ILIGAN CITY—The mother was clutching her 4-year-old son, Jorniel, with one arm and clinging tightly to a banana tree with the other when she felt the life go out of him. He twitched once, slackened, and was gone.
In the blink of an eye, Joan Valdez’s world crumbled, and not even the muddy torrents of Tropical Storm “Sendong” could stop her tears from falling. “I just cried and cried while I held him,” she said in Cebuano.
But there were other sources of grief.
Her second child, 2-year-old Juraiza, turned up dead hours after the surging waters separated them late on Friday. The third, 6-year-old Rizalyn, who was torn from a relative’s embrace, is still missing.
“I wish I were the one who died,” Valdez, 26, said, weeping as she eyed the two tiny caskets that held her son and daughter on the ground of the funeral parlor.
Clear plastic sheets allowed mourners a view of the children’s slightly swollen bodies that showed signs of their ordeal.
“I can stand to lose all my possessions, but not them,” said the mother, who sells balut (boiled duck embryo) for a living.
Valdez said that by Saturday afternoon, she had stopped nursing hopes that her husband, Ricky, might still be alive.
She said Ricky, who had held on to another banana tree to survive Sendong’s fury, thought the same of her, but by some weird twist of fate they found each other at Capin Funeral Homes in Tubod where their children were to be prepared for burial.
They were struck dumb by the unexpected reunion, she said.
Like bricks
Valdez recalled the early rush of floodwaters as the wind howled outside their wooden house in Duranta B in Sta. Filomena village at past 11 p.m. on Friday.

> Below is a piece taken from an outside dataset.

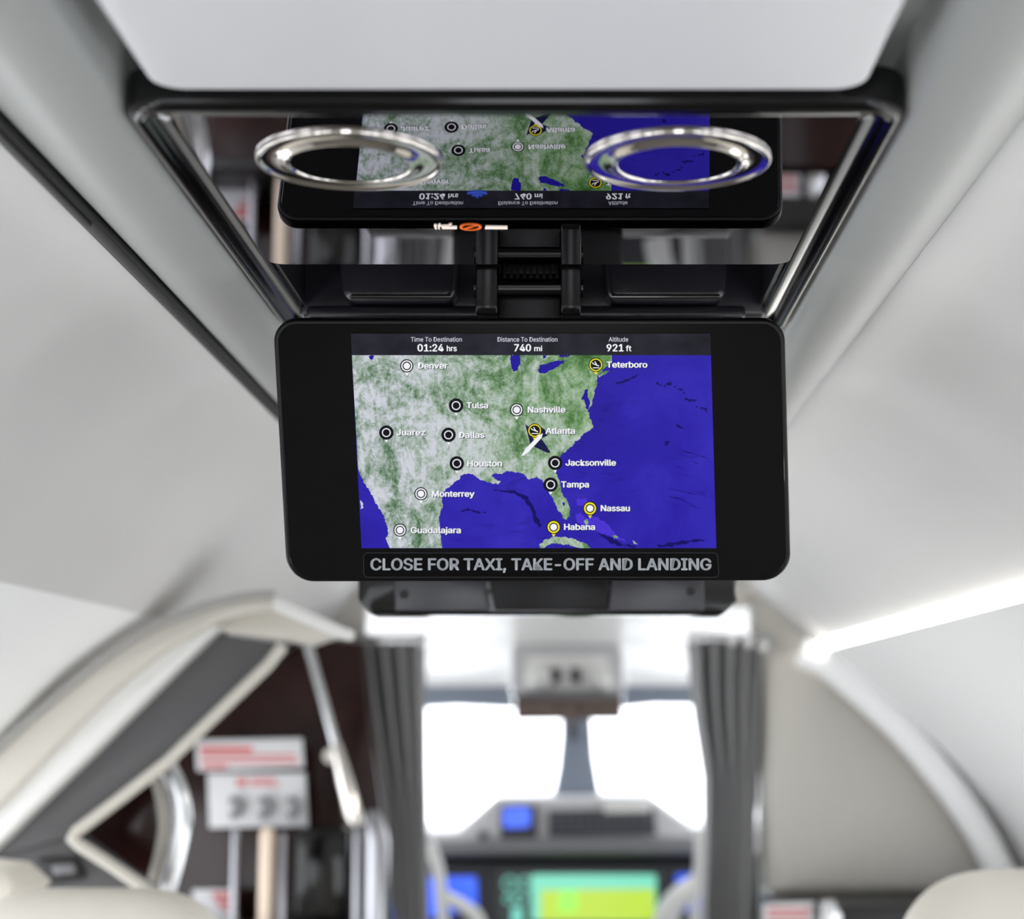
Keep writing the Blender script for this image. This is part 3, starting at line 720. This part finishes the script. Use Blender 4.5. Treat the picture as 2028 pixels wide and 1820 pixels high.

“We decided to move to the big house of our neighbor. We were sure we would be safe there,” she said.
They climbed the roof, she holding Jorniel; Ricky, Juraiza; and a relative, Rizalyn.
Then all hell broke loose.
A neighboring house borne by the raging tide slammed into the house where the group of eight was perched on the rooftop. They were toppled like a pile of bricks and swept away.
“I was holding my child and we tried to swim with the current. I found a banana trunk and I just latched on to it,” Valdez said.
After Jorniel died, she remained in the water for several more minutes, treading, waiting until it calmed.
Later she wrapped her son in a blanket and set about finding the others on a shore in Taguibo some 200 meters away from their village, where the current had taken them.
She said she still clung to the hope that Rizalyn might be alive somewhere.
Red handkerchief
At Capin Funeral Homes, dozens of men and women hung about, waiting for news on their missing kin.
Missing-person posters adorned a wall, made all the more tragic by the pictures of smiling faces on it. On the opposite wall were posted gruesome photos of some of the corpses that had been brought there, now with name tags.
If not for a red handkerchief wrapped around his right wrist, relatives of Victoriano Amodia, a 42-year-old pedicab driver, would not have recognized his deformed body from the piles of corpses on the floor.
Demetrio Amodia said his brother liked to put the handkerchief on his wrist as he pedaled around the village ferrying passengers.
Victoriano Amodia’s face and body appeared mutilated, apparently from the impact of logs hitting him as he was carried by a wall of water that slammed into his house on Bayug island, in a settlement said to have been almost totally wiped out by the storm.
“His hand was raised and looked like it was cupping something. They said it’s because he was hanging on to a log when he was found,” his sister, Josefina Amodia, said.
The flood took Amodia’s entire family. His wife, Sabel, and their two children—5-year-old Charice and the year-old Mariz—have disappeared, and like so many others in this city of 300,000, are presumed dead.